Oke, kembali kepada alasan kenapa aku marah hari ini. Selepas berdiskusi singkat perihal memilih kain untukku, aku mengajak kakak laki2ku untuk pulang, tapi dia sedang asik menonton bola. Akhirnya aku memilih untuk duduk bersama lek nik dan suami dan anaknya. Kita membicarakan banyak hal, aku bercerita bagaimana aku menulis blog, tentang puisiku yang lolos diterbitkan dan sampai pada pembahasan yang tidak pernah aku duga sebelumnya.

Tiba2 pak lek ku membahas tentang Gaji 13 seorang pegawai. Sesuatu yang aku sering dengar ibu membicarakannya dengan bapak, aku tidak pernah tau menahu seperti apa gaji 13 itu. Bukan karena aku tidak peduli, tapi pun jika aku bertanya pada ibu, ia tidak akan menjelaskan.

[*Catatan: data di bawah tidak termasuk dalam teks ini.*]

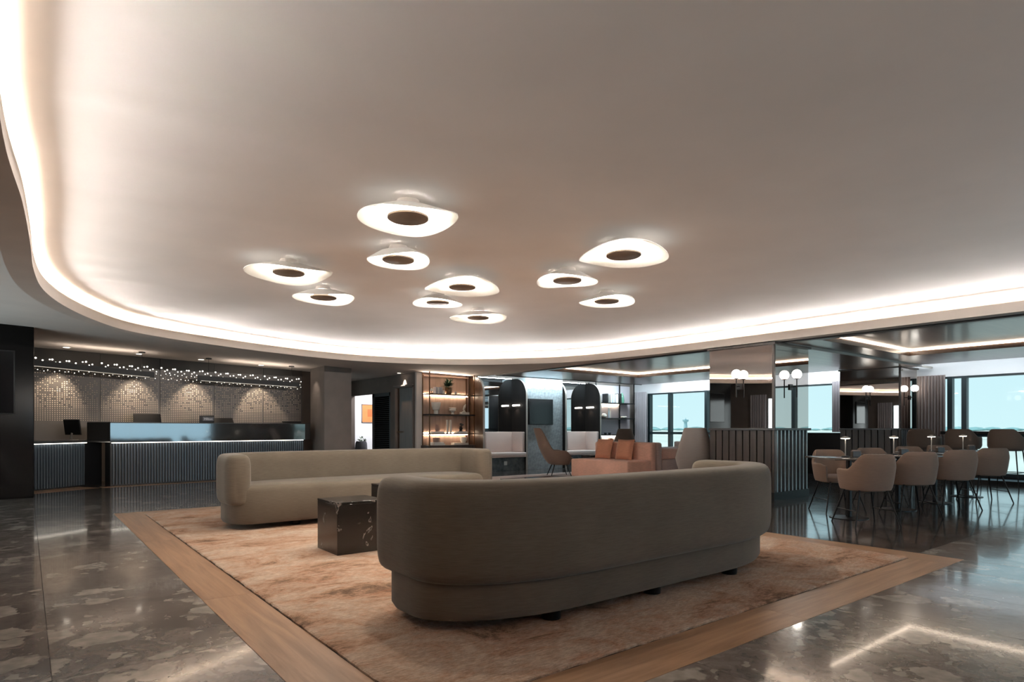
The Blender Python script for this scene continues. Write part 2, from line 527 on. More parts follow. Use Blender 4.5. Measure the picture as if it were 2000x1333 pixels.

Setelah itu barulah mereka menjelaskan seperti apa itu gaji 13. Gaji yang setiap tahun bapak terima, mereka dengan tanpa malu mengatakan bahwa itu gaji buta. Bahwa selama itu bapak, ibu dan tentu saja aku dan kakakku telah makan gaji buta. Apa yang dikatakannya?? Seketika itu aku tertegun, mataku menatap mereka nanar, hatiku bergetar sambil berpikir, bagaimana bisa mereka berkata seperti itu? Bapakku bukan pegawai yang malas. Bapak mengabdikan jiwa raganya untuk negara ini puluhan tahun. Bagaimana mereka bisa berpikir seperti ini kepada kakak iparnya sendiri? Dan tanpa merasa bersalah berkata demikian di depanku, anaknya. Sambill tertawa pula. Oke, jadi mereka sedang bercanda. Tapi candaan yang tidak lucu sama sekali.

Okelah jika mereka menganggap ini adalah gaji buta. Tapi katakan saja itu pada mereka-mereka yang berpangkat tapi malas akan kewajiban! Bukan kepada bapakku. Puluhan tahun yang lalu bapak merintis, bekerja keras untuk menghidupi istri dan anaknya, tinggal di sepetak kamar yang bisa merangkap menjadi tempat apa saja. Aku ingin menangis saja rasanya. Aku masih berusaha menanggapi guyon mereka dengan guyon bodohku juga. Bodohnya aku yang tetap membiarkan mereka mngejek separah itu. Mungkin mereka lupa, bahwa gaji buta yang mereka maksut telah membuat bapak berkali-kali bertarung dengan malaikat maut, dan hingga saat inipun bapak masih mengidap stroke. Apakah gaji buta yang mereka maksut tidak berhak bapak terima? Membiayai anak-anaknya hingga lulus sekolah dan sarjana. Terlilit hutang dimana-mana. Ijazahku belum tertebus. Bagaimana? Mereka tidak tau apa2 tentang hidupku dan keluargaku. Kenapa semudah itu?

bercanda ini menyakitkan, tapi aku masih dengan sikap bodoh berpura2 tertawa sambil main hp. tiba2 kakakku secepat kilat melenggang keluar rumah dan mengajakku pulang. langkahnya cepat dan panjang. aku segera pamit, dengan masih sedikit bercanda agar tidak terlihat seperti sedang marah. ah aku memang munafik sekali. perjalanan kami menjadi sangat cepat sampai rumah, kakakku melaju benar2 cepat. aku tau, aku bisa membaca bahwa dia tak tahan mendengar candaan dr mereka tadi. tidak bukan candaan, lebih tepatnya cemoohan!

Bersyukurlah aku, karena Allah menjadikanku perempuan yang mampu menyembunyikan marah dibalik tawa dan tangis dibalik senyum. Karena bila tidak, aku takut mereka akan melihatku bukan sebagai aku yang biasanya. Aku tidak ingin siapapun melihat langsung bagaimana aku marah, Bagaimana aku mengeluarkan setiap kata yang tajamnya melebihi tajamnya kaca yang pecah berserakan, atau kata2 misoh yang paling kotor sekalipun. Bersyukurlah :)

Suatu saat nanti akan kubuktikan semuanya. Akan aku buat semuanya menjadi sama. Aku tidak ingin membalas apapun. Karena di sisi lain aku menyadari bahwa mereka adalah pasangan yang masih muda. Pemikirannya jauh berbeda dengan pemikiran orang tuaku, mereka hanya belum merasakan bagaimana susahnya menghidupi anak-anak yang merantau jauh menuntut ilmu. Mereka hanya belum tau.